What the task asks: Can you print the data exactly and leave out each image?

Data provided:
## Start

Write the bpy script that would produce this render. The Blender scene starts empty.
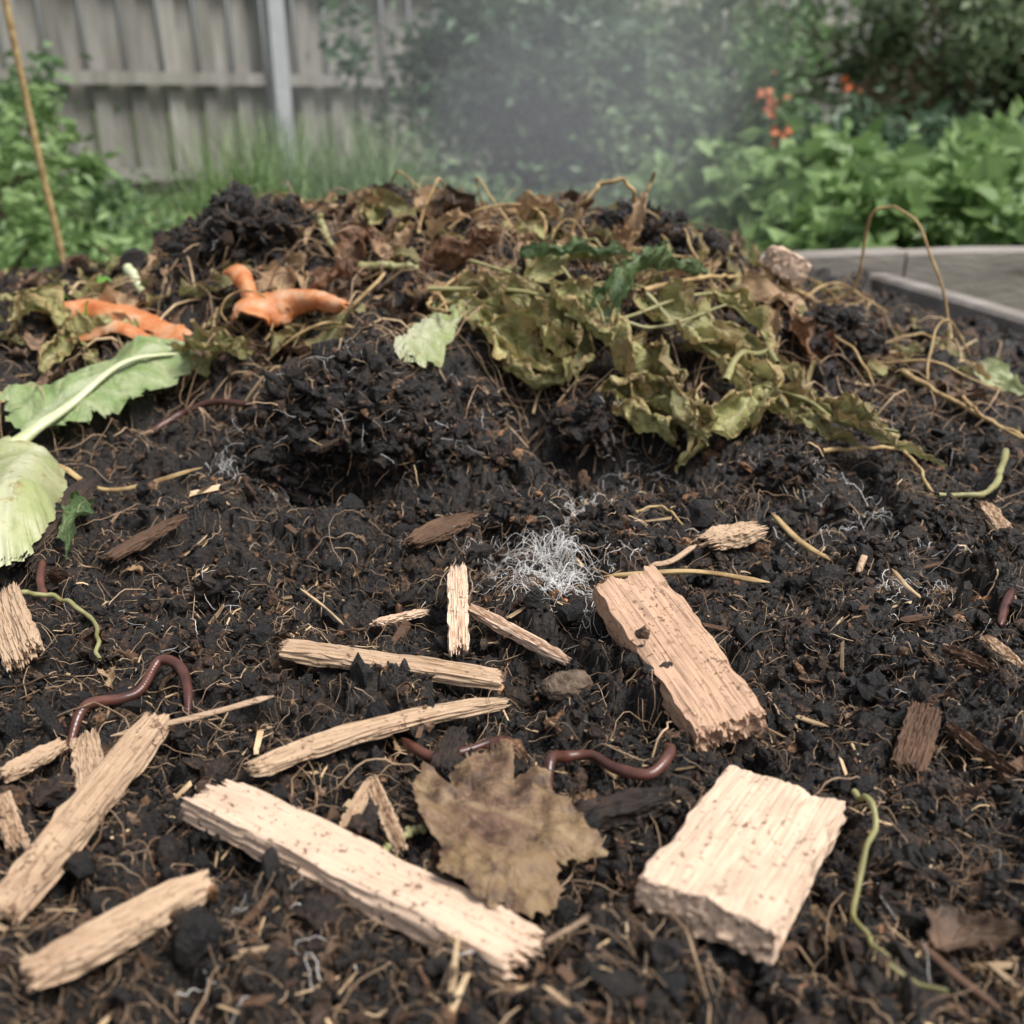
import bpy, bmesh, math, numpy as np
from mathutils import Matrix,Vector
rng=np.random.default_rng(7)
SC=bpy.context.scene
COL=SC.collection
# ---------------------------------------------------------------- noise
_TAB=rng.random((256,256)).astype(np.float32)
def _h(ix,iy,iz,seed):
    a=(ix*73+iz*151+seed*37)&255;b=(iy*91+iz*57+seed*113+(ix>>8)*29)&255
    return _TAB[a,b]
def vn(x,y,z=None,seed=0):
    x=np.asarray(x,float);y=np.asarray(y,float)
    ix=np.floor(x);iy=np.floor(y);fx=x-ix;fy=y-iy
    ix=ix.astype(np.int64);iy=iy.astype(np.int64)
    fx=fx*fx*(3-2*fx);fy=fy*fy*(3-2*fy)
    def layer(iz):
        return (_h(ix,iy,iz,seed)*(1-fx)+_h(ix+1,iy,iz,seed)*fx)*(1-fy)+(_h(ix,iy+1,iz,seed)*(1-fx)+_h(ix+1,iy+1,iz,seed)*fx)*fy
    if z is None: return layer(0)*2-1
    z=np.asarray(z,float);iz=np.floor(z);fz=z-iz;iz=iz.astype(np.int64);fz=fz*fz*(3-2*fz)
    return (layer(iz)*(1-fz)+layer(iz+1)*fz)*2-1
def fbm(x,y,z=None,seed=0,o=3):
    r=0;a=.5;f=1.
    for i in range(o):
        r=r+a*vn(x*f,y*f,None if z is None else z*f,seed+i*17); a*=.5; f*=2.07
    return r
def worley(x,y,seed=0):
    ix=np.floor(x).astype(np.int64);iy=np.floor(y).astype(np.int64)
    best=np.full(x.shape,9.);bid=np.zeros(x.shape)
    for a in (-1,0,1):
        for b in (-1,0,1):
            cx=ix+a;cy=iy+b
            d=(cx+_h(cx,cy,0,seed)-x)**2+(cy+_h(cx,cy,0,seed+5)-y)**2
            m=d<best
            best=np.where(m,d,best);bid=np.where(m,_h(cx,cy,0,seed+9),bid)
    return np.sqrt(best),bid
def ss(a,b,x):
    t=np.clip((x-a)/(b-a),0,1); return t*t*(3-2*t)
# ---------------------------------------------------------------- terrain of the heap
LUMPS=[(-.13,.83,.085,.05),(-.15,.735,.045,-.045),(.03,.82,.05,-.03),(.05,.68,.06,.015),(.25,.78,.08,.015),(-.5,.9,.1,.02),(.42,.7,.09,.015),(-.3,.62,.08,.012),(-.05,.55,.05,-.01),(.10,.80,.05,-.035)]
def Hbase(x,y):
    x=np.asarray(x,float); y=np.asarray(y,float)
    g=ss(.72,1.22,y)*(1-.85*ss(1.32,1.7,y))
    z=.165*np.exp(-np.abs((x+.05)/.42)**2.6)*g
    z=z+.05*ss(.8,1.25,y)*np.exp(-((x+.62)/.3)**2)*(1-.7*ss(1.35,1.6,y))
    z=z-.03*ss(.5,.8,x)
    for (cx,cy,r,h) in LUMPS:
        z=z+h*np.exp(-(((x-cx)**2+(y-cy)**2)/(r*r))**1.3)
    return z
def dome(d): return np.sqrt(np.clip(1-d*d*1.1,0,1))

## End

Response below:
Write the bpy script that would produce this render. The Blender scene starts empty.
import bpy, bmesh, math, numpy as np
from mathutils import Matrix,Vector
rng=np.random.default_rng(7)
SC=bpy.context.scene
COL=SC.collection
# ---------------------------------------------------------------- noise
_TAB=rng.random((256,256)).astype(np.float32)
def _h(ix,iy,iz,seed):
    a=(ix*73+iz*151+seed*37)&255;b=(iy*91+iz*57+seed*113+(ix>>8)*29)&255
    return _TAB[a,b]
def vn(x,y,z=None,seed=0):
    x=np.asarray(x,float);y=np.asarray(y,float)
    ix=np.floor(x);iy=np.floor(y);fx=x-ix;fy=y-iy
    ix=ix.astype(np.int64);iy=iy.astype(np.int64)
    fx=fx*fx*(3-2*fx);fy=fy*fy*(3-2*fy)
    def layer(iz):
        return (_h(ix,iy,iz,seed)*(1-fx)+_h(ix+1,iy,iz,seed)*fx)*(1-fy)+(_h(ix,iy+1,iz,seed)*(1-fx)+_h(ix+1,iy+1,iz,seed)*fx)*fy
    if z is None: return layer(0)*2-1
    z=np.asarray(z,float);iz=np.floor(z);fz=z-iz;iz=iz.astype(np.int64);fz=fz*fz*(3-2*fz)
    return (layer(iz)*(1-fz)+layer(iz+1)*fz)*2-1
def fbm(x,y,z=None,seed=0,o=3):
    r=0;a=.5;f=1.
    for i in range(o):
        r=r+a*vn(x*f,y*f,None if z is None else z*f,seed+i*17); a*=.5; f*=2.07
    return r
def worley(x,y,seed=0):
    ix=np.floor(x).astype(np.int64);iy=np.floor(y).astype(np.int64)
    best=np.full(x.shape,9.);bid=np.zeros(x.shape)
    for a in (-1,0,1):
        for b in (-1,0,1):
            cx=ix+a;cy=iy+b
            d=(cx+_h(cx,cy,0,seed)-x)**2+(cy+_h(cx,cy,0,seed+5)-y)**2
            m=d<best
            best=np.where(m,d,best);bid=np.where(m,_h(cx,cy,0,seed+9),bid)
    return np.sqrt(best),bid
def ss(a,b,x):
    t=np.clip((x-a)/(b-a),0,1); return t*t*(3-2*t)
# ---------------------------------------------------------------- terrain of the heap
LUMPS=[(-.13,.83,.085,.05),(-.15,.735,.045,-.045),(.03,.82,.05,-.03),(.05,.68,.06,.015),(.25,.78,.08,.015),(-.5,.9,.1,.02),(.42,.7,.09,.015),(-.3,.62,.08,.012),(-.05,.55,.05,-.01),(.10,.80,.05,-.035)]
def Hbase(x,y):
    x=np.asarray(x,float); y=np.asarray(y,float)
    g=ss(.72,1.22,y)*(1-.85*ss(1.32,1.7,y))
    z=.165*np.exp(-np.abs((x+.05)/.42)**2.6)*g
    z=z+.05*ss(.8,1.25,y)*np.exp(-((x+.62)/.3)**2)*(1-.7*ss(1.35,1.6,y))
    z=z-.03*ss(.5,.8,x)
    for (cx,cy,r,h) in LUMPS:
        z=z+h*np.exp(-(((x-cx)**2+(y-cy)**2)/(r*r))**1.3)
    return z
def dome(d): return np.sqrt(np.clip(1-d*d*1.1,0,1))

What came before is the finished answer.